Obama’s Liberal Record Might be a Bigger Hurdle Than His Race
New America Media, Commentary, Earl Ofari Hutchinson, Posted: Feb 06, 2007
Editor’s Note: While the political conversation is fixated on Barack Obama’s race, his liberal record is the first hurdle he has to cross in the Southern and border states writes New America Media Associate Editor Earl Ofari Hutchinson. Hutchinson is a political analyst and social issues commentator, and the author of The Emerging Black GOP Majority (Middle Passage Press, September 2006).
Whenever Barack Obama’s name comes up as a Democratic frontrunner for the presidency, the debate centers on whether the country is ready for a black president. But while race is a big X factor in Obama’s bid for the top spot, it’s hardly the only factor. The other crucial factor is his record and views on the issues and how they will play to voting blocs in the South as well as in Western states like Montana and Colorado, and the Border states that make up the northern tier of the South – Missouri, Kentucky, West Virginia, Maryland etc. The South alone has 144 electoral votes. The Border states and their neighbors hold 60 to 70 more electoral votes. They have been the absolute make or break states for presidential hopefuls since 1972.
When Obama’s record and views are separated from the mythmaking and rock star rapture he’s wrapped in, the problem of his electability looms large. Obama got a perfect 100 rating from the NAACP, National Organization for Women, National Education Association, the Children’s Defense Fund, the American Federation of State, County & Municipal Employees, the Illinois Environmental Council (during his stint in the Illinois legislature) and got a huge plus rating from the ACLU. These are America’s top liberal advocacy groups, and they are some of his most ardent cheerleaders.
Meanwhile, Obama bombed in the ratings he got from the conservative National Taxpayers Union, National Right to Life, the Gun Owners of America, the NRA, the Federation for Immigration Reform and the American Conservative Union. These are some of the nation’s top conservative advocacy groups, and they reflect the interests and views of millions of voters on immigration, spending, guns, abortion and military prowess. These voters will scrutinize his record and his views with a laser eye.

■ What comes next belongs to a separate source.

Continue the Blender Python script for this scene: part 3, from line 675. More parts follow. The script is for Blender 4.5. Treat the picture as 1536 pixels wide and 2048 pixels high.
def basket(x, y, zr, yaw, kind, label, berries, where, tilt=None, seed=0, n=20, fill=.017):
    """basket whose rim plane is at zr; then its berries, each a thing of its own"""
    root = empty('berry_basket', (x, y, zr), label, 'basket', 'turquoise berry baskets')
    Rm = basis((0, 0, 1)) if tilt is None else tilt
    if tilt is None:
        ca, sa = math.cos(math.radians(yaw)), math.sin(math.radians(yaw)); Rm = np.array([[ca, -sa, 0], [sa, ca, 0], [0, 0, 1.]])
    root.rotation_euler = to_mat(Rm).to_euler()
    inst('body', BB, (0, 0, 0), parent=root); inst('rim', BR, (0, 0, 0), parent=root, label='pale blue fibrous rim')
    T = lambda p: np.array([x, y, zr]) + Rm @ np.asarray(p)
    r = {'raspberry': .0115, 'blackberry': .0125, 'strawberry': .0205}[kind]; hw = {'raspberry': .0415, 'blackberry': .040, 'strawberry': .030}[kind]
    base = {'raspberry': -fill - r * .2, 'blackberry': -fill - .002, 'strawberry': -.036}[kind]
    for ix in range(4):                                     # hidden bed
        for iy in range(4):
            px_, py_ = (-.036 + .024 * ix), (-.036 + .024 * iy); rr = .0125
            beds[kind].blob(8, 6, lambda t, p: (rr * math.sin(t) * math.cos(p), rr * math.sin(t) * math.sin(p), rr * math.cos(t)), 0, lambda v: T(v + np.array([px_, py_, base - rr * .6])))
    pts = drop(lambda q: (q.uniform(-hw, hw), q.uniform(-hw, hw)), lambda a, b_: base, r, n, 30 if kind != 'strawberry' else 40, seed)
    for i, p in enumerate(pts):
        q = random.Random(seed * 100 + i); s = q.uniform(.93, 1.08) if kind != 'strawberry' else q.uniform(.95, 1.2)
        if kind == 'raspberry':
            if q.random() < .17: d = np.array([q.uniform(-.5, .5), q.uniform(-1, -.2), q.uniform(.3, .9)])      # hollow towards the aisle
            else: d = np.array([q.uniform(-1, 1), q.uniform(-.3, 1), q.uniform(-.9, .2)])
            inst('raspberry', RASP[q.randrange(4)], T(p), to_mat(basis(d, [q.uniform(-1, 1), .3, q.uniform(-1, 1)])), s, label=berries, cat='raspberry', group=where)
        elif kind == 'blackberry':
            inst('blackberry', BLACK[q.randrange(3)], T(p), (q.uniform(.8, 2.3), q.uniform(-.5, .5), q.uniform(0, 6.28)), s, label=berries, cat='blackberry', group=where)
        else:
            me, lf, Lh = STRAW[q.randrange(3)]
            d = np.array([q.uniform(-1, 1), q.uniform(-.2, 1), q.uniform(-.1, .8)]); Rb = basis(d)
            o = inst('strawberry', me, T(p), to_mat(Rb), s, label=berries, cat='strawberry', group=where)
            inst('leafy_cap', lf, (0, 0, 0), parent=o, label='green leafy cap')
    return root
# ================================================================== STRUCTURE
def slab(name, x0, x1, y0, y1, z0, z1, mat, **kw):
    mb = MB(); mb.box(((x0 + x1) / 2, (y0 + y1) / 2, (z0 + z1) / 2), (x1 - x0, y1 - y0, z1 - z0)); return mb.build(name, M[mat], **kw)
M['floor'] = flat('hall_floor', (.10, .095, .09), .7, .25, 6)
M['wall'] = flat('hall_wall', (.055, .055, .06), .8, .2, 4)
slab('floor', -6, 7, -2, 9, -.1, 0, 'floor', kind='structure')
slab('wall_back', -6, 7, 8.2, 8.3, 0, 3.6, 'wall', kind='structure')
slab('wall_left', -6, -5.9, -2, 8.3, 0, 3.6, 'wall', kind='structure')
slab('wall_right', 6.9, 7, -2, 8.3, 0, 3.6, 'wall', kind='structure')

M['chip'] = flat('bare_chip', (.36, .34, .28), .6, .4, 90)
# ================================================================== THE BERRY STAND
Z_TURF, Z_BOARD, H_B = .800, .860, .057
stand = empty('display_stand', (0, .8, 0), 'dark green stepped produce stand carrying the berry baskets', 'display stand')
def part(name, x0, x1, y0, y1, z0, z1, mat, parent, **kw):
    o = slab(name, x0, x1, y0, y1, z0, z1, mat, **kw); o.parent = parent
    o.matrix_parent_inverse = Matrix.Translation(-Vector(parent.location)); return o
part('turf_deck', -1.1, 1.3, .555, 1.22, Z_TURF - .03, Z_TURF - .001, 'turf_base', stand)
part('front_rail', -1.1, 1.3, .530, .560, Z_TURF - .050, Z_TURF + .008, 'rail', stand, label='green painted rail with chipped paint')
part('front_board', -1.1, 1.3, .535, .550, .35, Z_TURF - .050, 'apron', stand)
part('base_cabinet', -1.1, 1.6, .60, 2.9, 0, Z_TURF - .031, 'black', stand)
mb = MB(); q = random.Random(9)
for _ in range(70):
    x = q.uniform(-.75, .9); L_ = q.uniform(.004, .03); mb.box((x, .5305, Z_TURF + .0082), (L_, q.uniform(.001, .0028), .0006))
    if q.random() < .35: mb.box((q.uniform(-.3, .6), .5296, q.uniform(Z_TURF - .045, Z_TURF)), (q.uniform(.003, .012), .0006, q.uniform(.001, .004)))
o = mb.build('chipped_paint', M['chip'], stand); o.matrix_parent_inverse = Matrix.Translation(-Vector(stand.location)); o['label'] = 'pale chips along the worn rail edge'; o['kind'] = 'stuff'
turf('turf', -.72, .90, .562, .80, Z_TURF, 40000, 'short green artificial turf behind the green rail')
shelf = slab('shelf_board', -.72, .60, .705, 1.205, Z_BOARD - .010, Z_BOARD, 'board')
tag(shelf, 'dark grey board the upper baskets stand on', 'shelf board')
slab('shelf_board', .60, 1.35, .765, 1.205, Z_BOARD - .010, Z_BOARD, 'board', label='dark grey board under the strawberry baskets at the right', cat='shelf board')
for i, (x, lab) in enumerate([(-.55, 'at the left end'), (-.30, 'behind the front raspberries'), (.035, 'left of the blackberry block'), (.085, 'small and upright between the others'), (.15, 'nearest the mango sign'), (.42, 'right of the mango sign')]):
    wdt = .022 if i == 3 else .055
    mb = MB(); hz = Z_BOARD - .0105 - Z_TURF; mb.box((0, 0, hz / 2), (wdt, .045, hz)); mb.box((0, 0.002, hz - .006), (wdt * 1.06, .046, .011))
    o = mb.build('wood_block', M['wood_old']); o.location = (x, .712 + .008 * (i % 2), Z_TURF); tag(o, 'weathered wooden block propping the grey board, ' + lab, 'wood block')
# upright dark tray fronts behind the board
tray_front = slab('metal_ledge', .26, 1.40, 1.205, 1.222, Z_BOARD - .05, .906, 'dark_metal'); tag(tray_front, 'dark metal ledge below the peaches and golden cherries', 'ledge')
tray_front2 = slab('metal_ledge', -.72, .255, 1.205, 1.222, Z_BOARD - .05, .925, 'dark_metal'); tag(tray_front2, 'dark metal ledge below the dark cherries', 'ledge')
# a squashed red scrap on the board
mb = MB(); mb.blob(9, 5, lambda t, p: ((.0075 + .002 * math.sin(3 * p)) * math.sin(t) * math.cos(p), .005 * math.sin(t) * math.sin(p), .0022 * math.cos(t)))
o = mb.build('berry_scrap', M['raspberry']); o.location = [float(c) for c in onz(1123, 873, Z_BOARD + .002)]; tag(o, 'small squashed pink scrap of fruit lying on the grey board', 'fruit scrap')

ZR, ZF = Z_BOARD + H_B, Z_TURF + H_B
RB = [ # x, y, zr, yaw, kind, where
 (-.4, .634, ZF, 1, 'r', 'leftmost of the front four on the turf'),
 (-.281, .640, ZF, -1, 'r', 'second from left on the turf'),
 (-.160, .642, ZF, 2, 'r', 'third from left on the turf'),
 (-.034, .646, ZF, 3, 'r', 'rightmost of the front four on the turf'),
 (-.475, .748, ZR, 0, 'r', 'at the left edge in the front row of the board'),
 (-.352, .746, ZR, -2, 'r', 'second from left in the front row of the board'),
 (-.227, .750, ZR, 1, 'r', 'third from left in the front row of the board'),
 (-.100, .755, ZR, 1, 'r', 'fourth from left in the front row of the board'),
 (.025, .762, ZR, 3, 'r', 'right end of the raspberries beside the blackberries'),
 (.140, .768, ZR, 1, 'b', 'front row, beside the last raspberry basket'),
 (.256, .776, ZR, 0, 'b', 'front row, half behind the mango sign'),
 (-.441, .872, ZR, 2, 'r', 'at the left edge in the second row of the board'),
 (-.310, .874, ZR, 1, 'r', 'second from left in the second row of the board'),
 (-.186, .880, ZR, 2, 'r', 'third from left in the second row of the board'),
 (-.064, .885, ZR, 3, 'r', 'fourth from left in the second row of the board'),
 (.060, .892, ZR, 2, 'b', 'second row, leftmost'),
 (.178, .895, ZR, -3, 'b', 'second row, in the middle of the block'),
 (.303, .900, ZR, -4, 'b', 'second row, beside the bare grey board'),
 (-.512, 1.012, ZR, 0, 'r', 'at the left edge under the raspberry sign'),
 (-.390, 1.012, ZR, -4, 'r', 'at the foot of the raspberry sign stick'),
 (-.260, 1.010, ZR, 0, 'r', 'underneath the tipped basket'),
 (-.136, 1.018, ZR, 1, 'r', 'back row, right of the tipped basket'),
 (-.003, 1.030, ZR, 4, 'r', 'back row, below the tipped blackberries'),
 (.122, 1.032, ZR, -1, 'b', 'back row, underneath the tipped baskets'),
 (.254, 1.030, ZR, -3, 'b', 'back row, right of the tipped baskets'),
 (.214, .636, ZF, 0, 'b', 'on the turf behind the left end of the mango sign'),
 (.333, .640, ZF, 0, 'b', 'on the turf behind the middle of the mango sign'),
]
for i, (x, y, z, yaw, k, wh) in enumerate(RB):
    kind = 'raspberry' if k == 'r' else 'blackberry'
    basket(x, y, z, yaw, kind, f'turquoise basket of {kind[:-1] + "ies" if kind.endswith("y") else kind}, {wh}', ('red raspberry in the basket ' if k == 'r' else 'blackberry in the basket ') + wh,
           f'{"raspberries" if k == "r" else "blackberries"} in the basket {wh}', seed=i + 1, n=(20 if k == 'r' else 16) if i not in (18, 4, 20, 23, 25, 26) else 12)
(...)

They are also the voters who gave George W. Bush and Republican presidents George H. W. Bush, Ronald Reagan, and Richard Nixon their decisive margin of victory over their Democrat opponents. They are not, as the myth goes, mostly beer-guzzling, gun-toting, Confederate flag-waving rednecks. They are middle to upper income families who have a college degree or education and live in suburban neighborhoods. In surveys, fewer then one in five Americans labels himself as liberal.
In the South, the number of those that call themselves conservative soars to 70 percent. And they have been rock solid Republican for nearly four decades. Bill Clinton did not alter the political thinking or equation in the South. George H. W. Bush in 1992, and Republican challenger Bob Dole in 1996, got fewer white male votes than Reagan and Nixon. But those votes didn’t go to Clinton. Insurgent presidential candidate Ross Perot, with his anti-government assault in 1992 and 1996, grabbed a big chunk of them. That helped pry four Southern states out of the Republican column, and put them in Clinton’s win column. Even then, Clinton bagged only one-third of the Southern white vote. Eight years of Clinton’s centrist political tilt did not make the South more Democratic Party friendly. Pat Buchanan, not George W. Bush, proved that in the 2000 presidential campaign. His freewheeling, hard right rants appealed to many white male voters when he ran as an independent candidate in 2000.
Republican presidential contender Barry Goldwater in 1964 set the ugly tone for how campaigns have been waged, or more particularly, the bash and trash of Democrats with code words and wedge issues since the 1960s. Republicans have artfully stoked voter rage with code words and slogans that tap the gender and racial fears of millions of voters. Republicans have also played hard on the anger, frustration, and hatred that many American voters harbor toward government.
Reagan masterfully crafted the “get government off your back” line into a solid Republican selling point. He targeted the remnants of the Great Society programs. He crippled funding and further eroded public enthusiasm for social spending. Conservatives took the cue and painted the government as pro-higher taxes, pro-bureaucracy, pro-immigrant and especially pro-welfare and pro-rights of criminals. The Republicans’ repeated smear of the Democrats as tax and spend, liberal, big government proponents has struck and will continue to strike a chord with many.
Then Democratic presidential candidate Howard Dean’s awkward, off-the cuff quip in the early days of the 2004 Democratic presidential primary that the Democrats must grab a bigger share of the “guys with Confederate flags in their pickup trucks” brought howls of protest, and charges that Dean was a closet bigot. But Dean got it right. The white male vote in the South puts any Democrat in a deep hole before the first ballot is punched. Obama’s moderate to liberal views and voting record won’t change that. And that doesn’t even count the X factor of race.